Griffin was a fixture on television, starting in the mid-1950s. He appeared on game shows and variety shows, and he hosted talk shows — late-night, primetime and daytime. He was known for his genial manner, and he interviewed everyone from comedian Jack Benny to political figures such as Martin Luther King Jr.

His show introduced audiences to new fads, such as break-dancing, and featured new musical acts, including the Jackson Five.

Griffin got his start as a singer, as a kid in San Mateo, Calif. He learned to play piano when he was 4, and his baritone voice landed the teenaged Griffin a job with bandleader Freddy Martin.

The singer became an actor, debuting in the 1953 movie So This is Love, opposite Kathryn Grayson.

Griffin went on to sing in nightclubs, and to croon and guest host on TV and radio. In 1962, his many talents led NBC to give Griffin his own show.

Despite Griffin's omnipresence on TV, he was perhaps even more influential behind the scenes, as a producer.

After hosting To Tell the Truth and The Price Is Right, Griffin went on to create two of the most famous game shows in TV history: Jeopardy! and Wheel of Fortune.

In 2004, Griffin received a Daytime Emmy Award for lifetime achievement.

In addition to being a shrewd entertainment executive, Griffin was also a real estate mogul.

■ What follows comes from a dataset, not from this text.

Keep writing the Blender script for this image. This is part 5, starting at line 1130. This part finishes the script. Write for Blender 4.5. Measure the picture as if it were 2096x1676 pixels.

He once owned a Beverly Hills Hotel, along with resorts and casinos in Atlantic City and the Bahamas. At his California ranch, he raised thoroughbred horses.

One of Griffin's final appearances on TV came on Late Night with David Letterman in 2001. During the appearance, he gave a tour of his four-story yacht and played the piano.

Before he died, Griffin was said to be working on a new TV game show called Crosswords.